Même leur nom de famille rappelle leur nature. « Sanderson » signifie fils d’Alexandre en vieux normand. Elles seraient donc des hommes travestis, ce que remarque un enfant. Il nomme Winifred « man » et traite la sororité de « weirdos », de personnes bizarres.
Car les Sanderson sont hors norme et contre la norme. Winnie dit qu’une belle journée la rend malade. Pour autant et alors qu’elles vont être pendues pour leurs méfaits, elles rejettent la dénomination « sorcières ». Elles revendiquent être de simples vieilles filles célibataires.
De nos jours, la figure de la sorcière est considérée féministe et en lutte contre le système patriarcal. D’ailleurs, les trois sœurs réagissent en féministes, quand elles sont appelées « chicks » ou « poulettes ». En fin de compte, serait-elles victimes d’une propagande anti-sorcière hétérosexuelle ?
Un ado puceau voit sa masculinité questionnée
Un autre personnage dérange le patriarcat : Max (Omri Katz). Nouveau venu à Salem, l’adolescent est moqué tout au long du film, parce qu’il ne ressemble pas à un mâle archétypal et toxique.
Sa masculinité est donc remise en cause. Originaire de Los Angeles, Max est surnommé « Hollywood » et féminisé par deux camarades harceleurs. Telle Cendrillon, il retourne chez lui pieds nus, puisque ses nouveaux « amis » lui ont volé ses baskets. Sa propre sœur, Dani (Thora Borch), pense qu’il est anormal. Elle va jusqu’à parier avec lui qu’il se déguisera en Peter Pan pour la prochaine fête d’Halloween, collants inclus. À son tour, Winnie provoque l’hilarité de Sarah, lorsqu’elle appelle Max « dude » – « mec » –, le petit nom semblant peu crédible.
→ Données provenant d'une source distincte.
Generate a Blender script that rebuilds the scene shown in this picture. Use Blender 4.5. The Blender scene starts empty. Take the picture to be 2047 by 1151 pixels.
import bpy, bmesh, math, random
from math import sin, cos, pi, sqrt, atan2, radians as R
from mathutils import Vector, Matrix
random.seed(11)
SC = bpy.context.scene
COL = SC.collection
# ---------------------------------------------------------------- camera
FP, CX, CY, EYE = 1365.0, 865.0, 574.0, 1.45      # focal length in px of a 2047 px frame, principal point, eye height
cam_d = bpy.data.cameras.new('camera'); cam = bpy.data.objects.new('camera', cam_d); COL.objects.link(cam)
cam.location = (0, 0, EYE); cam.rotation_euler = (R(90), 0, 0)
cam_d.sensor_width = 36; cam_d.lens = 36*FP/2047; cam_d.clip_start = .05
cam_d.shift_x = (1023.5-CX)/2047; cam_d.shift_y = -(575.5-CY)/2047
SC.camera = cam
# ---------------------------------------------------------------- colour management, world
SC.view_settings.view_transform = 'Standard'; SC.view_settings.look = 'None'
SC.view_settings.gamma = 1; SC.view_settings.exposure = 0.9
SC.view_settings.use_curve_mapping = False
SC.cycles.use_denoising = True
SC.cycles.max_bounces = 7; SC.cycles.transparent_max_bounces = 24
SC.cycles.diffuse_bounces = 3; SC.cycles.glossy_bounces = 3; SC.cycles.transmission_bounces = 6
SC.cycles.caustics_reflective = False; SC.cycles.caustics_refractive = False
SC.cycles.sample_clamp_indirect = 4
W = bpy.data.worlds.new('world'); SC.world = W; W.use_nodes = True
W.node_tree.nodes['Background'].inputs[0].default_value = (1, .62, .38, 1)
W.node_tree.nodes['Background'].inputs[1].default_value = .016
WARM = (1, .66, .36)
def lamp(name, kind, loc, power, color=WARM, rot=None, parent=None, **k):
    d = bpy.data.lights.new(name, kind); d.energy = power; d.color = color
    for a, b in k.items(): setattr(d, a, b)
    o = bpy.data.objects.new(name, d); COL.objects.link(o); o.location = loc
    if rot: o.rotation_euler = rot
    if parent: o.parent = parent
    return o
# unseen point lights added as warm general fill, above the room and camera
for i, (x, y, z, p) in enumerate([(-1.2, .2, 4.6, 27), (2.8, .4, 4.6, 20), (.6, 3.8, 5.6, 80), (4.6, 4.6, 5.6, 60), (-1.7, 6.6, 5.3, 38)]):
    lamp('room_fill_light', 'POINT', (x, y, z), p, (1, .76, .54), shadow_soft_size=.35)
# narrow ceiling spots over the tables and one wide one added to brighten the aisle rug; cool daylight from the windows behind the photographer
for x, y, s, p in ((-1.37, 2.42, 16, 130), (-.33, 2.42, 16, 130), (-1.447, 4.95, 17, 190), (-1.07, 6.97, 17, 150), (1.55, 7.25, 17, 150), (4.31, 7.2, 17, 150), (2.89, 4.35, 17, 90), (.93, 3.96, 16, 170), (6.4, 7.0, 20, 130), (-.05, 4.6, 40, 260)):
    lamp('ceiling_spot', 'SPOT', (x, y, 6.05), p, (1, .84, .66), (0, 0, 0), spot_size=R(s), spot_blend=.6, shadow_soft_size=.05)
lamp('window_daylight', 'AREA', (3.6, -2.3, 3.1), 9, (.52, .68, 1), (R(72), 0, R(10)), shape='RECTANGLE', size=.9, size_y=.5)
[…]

Il faut dire que l’ado a un modèle détonnant et inspirant : pour la soirée, sa mère porte un déguisement de Madonna, une autre icône gay, avec les fameux seins coniques.
Même si Max demande à son crush Allison (Vinessa Shaw) de le « convertir », sa masculinité paraîtra davantage entachée. En effet, les sœurs Sanderson peuvent revenir à la vie, si un.e vierge allume la bougie à flamme noire. Crédule, Max veut faire le malin. Il allume la bougie. Et les sorcières ressuscitent. Dani est alors stupéfaite de constater que son frère est encore puceau. Puis, un policier motard, digne d’être membre des Village People, est aussi interloqué par la virginité de l’ado.
En fait, Max a besoin d’affirmer sa personnalité, son intelligence et son courage au-delà du banal cliché du mâle. Pour ce faire, il est aidé par les braves et malignes Allison et Dani. Avec elles, il se bat et, grâce à elles, il est sauvé des faux ongles de Winifred. À ce duo, s’ajoute le chat ensorcelé Binx. Autrement dit, Max s’améliore au contact de personnages féminins ou fantastique. De là à dire que le classique modèle masculin est dépassé et inutile, il n’y a qu’un pas qui peut être allègrement franchi.
Reste à découvrir ce que le retour des sœurs Sanderson réserve aux spectateurs.trices en 2022.